Right piano key. The shape
brings it closer to the center key.
The model has rings to help
keep the part flat during
3D printing.

We also attached the bases of our Hapkits to a laser cut structure. The final CAD model and the final product can be seen below.

This is a screenshot of
the CAD assembly.

This is our early prototype

Our second goal was to get started on the software interface between three Hapkits. Due to unexpected warping in 3D printing and outside events, we had to delay this to the next week.

Checkpoint 2

This week we got some basic behavior on the system up and running. Wiring was completed, and the overall software structure was decided on. We have some basic piano behavior working (with sound), and will flush it out over the coming days.
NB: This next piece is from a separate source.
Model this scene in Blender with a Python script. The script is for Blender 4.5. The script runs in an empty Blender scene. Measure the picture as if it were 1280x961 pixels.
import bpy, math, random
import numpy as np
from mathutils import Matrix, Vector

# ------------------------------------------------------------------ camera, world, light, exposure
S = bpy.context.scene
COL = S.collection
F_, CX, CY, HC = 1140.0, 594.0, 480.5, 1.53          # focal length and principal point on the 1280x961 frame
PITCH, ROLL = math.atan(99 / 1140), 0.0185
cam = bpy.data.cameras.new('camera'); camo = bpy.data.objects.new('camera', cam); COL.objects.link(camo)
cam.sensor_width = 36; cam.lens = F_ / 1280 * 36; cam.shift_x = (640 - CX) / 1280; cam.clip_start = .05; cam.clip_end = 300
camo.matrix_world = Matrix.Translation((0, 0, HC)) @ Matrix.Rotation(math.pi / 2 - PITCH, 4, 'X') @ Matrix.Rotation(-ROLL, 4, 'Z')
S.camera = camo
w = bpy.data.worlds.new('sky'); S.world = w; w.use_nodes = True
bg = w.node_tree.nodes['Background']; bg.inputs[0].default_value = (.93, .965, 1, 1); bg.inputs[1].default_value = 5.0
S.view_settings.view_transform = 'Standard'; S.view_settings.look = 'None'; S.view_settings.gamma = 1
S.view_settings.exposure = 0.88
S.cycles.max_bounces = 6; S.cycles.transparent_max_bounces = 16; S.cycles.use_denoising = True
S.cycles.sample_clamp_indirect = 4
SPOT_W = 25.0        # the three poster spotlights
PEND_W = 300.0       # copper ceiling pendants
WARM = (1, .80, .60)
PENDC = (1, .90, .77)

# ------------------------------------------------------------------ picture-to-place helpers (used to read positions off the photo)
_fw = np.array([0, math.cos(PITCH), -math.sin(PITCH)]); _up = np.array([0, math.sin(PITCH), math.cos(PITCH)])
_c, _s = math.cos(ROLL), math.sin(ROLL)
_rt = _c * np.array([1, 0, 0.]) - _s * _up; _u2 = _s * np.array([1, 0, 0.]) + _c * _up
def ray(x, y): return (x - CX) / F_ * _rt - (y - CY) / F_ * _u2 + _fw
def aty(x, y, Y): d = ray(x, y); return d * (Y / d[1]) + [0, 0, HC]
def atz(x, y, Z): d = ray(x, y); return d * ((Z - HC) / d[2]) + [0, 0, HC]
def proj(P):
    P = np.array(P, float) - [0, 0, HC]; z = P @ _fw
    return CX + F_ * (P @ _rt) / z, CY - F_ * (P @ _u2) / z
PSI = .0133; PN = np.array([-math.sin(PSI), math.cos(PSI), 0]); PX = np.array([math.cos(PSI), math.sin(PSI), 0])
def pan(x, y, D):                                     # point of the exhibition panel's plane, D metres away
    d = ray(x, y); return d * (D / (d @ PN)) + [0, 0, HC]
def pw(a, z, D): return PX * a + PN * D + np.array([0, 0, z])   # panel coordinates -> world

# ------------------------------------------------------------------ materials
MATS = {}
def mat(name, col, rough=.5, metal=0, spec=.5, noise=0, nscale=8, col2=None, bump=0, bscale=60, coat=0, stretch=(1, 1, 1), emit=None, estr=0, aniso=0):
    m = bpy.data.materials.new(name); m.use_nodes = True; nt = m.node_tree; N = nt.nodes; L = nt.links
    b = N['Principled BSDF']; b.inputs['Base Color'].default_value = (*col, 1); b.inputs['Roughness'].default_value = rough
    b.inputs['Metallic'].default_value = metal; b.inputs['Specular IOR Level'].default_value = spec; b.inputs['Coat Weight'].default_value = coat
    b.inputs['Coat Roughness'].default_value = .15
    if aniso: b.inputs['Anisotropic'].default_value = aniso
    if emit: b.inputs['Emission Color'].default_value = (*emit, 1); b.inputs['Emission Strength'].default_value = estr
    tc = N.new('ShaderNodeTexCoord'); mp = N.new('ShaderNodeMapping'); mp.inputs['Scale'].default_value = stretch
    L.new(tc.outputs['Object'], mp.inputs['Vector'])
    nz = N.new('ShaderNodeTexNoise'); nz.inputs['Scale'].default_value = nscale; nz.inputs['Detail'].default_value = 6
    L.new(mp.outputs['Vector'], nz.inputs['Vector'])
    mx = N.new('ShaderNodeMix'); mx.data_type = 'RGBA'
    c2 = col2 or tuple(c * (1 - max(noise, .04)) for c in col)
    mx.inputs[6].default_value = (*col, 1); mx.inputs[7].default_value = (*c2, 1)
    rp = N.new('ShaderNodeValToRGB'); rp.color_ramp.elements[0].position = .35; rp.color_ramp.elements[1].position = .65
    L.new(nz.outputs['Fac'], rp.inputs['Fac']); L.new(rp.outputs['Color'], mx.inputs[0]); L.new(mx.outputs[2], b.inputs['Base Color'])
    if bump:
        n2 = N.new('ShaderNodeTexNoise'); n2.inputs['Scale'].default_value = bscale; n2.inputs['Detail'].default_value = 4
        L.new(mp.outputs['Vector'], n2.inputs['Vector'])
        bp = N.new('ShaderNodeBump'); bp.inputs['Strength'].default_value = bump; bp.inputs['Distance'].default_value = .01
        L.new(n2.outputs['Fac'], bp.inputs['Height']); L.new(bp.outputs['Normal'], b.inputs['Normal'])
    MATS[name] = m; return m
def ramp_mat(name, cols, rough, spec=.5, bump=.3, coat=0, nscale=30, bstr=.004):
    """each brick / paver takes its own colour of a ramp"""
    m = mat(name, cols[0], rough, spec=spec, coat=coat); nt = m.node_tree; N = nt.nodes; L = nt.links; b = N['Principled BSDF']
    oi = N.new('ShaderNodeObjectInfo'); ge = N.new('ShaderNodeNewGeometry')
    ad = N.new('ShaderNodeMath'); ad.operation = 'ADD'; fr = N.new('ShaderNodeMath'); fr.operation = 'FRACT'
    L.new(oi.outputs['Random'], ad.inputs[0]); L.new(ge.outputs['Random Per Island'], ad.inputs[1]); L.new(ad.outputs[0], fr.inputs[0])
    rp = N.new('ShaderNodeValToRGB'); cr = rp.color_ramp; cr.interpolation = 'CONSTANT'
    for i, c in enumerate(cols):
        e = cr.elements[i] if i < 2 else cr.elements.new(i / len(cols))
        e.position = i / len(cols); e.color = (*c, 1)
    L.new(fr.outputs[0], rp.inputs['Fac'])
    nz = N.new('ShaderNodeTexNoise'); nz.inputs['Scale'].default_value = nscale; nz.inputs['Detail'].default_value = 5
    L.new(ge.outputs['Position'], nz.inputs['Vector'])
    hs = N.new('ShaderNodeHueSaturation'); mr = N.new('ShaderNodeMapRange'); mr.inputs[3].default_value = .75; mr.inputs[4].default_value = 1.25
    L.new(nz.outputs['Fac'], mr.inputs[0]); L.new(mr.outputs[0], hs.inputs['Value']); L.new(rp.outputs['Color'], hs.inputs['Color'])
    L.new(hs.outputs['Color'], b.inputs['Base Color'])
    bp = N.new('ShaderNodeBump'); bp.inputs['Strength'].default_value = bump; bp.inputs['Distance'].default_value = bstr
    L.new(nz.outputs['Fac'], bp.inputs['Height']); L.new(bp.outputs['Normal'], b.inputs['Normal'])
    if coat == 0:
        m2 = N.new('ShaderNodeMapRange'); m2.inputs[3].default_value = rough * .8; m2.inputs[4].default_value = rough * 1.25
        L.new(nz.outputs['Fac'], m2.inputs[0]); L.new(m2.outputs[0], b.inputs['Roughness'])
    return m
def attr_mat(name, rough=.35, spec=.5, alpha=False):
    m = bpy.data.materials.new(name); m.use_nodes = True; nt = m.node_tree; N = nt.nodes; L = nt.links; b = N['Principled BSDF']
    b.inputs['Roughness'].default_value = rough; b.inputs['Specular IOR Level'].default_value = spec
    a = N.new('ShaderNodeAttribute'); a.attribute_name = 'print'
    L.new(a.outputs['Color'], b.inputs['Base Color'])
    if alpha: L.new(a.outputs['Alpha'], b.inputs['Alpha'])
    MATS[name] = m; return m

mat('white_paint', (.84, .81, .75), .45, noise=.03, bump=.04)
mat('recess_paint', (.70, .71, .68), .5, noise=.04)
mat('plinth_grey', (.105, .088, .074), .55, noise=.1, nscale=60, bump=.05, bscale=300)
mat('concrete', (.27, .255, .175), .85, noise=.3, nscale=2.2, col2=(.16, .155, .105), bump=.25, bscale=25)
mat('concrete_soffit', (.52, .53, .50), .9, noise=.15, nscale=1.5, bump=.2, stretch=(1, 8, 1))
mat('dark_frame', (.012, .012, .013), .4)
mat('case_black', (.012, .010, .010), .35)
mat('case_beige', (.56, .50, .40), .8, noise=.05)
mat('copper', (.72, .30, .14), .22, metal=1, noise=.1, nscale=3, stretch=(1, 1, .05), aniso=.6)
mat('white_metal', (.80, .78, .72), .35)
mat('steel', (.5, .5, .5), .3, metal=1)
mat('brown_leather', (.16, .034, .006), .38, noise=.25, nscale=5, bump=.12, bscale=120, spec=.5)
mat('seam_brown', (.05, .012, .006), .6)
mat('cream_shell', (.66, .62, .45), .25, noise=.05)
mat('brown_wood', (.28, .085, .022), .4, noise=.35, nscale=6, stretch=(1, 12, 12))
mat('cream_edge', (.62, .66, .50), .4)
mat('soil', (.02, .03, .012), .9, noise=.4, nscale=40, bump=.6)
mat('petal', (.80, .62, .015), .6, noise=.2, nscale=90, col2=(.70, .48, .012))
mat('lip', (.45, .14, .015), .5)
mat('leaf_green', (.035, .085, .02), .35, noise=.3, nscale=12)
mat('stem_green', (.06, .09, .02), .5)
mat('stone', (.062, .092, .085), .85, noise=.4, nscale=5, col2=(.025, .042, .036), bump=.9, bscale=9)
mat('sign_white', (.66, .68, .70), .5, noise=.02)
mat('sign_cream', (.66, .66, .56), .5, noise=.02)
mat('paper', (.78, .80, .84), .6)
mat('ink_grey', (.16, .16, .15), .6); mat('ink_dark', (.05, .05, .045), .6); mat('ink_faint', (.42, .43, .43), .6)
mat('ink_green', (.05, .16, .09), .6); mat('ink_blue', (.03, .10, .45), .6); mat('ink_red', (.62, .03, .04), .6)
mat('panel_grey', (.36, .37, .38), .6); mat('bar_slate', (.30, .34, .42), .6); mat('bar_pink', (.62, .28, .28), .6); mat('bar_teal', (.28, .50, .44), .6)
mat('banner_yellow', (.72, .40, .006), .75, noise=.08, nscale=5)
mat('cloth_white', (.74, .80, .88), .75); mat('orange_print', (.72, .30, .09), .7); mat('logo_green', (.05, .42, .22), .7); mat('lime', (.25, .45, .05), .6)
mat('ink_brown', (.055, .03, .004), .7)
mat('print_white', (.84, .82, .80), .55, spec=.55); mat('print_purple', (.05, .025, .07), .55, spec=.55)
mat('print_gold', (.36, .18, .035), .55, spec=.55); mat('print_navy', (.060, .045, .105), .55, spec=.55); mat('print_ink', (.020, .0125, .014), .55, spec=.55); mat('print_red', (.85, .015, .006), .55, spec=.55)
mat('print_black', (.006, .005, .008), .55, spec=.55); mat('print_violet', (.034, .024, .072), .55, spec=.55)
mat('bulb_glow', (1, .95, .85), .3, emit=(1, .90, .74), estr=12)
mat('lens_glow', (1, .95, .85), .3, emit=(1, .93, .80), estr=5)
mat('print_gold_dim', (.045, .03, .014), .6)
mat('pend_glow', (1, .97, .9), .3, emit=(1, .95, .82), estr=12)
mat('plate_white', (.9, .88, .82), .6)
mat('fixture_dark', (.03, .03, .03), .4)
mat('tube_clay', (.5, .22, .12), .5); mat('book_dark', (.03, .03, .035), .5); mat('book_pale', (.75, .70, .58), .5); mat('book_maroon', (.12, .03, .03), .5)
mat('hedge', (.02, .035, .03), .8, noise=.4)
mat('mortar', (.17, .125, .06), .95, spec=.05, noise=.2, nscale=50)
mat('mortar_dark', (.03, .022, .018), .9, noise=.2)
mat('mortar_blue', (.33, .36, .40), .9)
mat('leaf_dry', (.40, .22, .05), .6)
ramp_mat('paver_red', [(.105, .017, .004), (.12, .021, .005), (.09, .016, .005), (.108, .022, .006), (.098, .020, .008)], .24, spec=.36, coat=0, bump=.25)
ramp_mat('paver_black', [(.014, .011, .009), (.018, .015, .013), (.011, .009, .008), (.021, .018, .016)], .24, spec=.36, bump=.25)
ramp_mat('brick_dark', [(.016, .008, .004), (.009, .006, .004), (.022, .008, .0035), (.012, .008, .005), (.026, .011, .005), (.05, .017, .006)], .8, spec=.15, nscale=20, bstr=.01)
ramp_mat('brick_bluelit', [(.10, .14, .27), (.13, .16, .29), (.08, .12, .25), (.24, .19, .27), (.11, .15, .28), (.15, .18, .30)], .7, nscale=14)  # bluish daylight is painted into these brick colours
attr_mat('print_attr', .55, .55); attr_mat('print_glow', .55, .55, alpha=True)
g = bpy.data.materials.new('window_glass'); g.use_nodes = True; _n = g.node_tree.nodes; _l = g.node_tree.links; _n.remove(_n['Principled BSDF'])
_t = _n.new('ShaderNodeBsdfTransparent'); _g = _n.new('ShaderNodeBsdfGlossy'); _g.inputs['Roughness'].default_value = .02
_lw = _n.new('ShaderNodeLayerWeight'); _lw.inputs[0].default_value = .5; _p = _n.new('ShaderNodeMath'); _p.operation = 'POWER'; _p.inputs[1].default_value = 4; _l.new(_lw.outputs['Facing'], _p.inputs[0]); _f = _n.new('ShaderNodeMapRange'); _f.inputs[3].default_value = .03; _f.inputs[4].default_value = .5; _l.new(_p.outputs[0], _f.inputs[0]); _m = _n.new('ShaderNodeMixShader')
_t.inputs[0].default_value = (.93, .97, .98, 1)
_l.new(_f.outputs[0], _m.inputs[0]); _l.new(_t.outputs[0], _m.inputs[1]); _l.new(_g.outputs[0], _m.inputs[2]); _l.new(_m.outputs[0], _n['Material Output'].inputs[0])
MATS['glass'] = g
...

Our main approach is to get the central Hapkit board to do the bulk of the work. It reads MR sensor data from the left and right boards and drives their motors. The center and right key motors are connected to the center Hapkit board's voltage driver. The left key motor is connected to the left board's voltage driver since there is no space on the center Hapkit board.

There was a bug we ran into which may be of interest to those using multiple Arduino boards together. We used the pins PD5 and PD0 on the left board to control the left motor, but the left board itself was still outputting its own signal to the motors from a previously uploaded program. This resulted in some strange behavior. We solved this by uploading an empty starter code to the left Hapkit.

We moved over all the code to use Visual Studio instead of Arduino IDE. We wanted to use C++ object-oriented programming in order to have neater code and storing variables inside each object, instead of storing a myriad of global variables in the main file. Visual Studio can use the PlatformIO add-on so it can upload to an Arduino board.

To play the music, we recorded the sounds of pianos and saved them as .wav files. We were able to play sounds via Processing by printing the position of the keys to the Serial monitor, playing sound files when the keys were past a certain threshold.

As for the keys themselves, we have some simple force feedback on them. We implemented a PD controller to damp the movement of the keys and get them to return to their original position. We also added a virtual wall to the bottom of the key to simulate the feeling of bottoming out.

There are still a few basic features we need to complete piano functionality. The sound played by the keys should vary in loudness with the velocity of the key as it hits the bottom. Additionally, we would also like to implement vibrotactile feedback in the form of a vibration when the user hits the bottom of the key and plays music.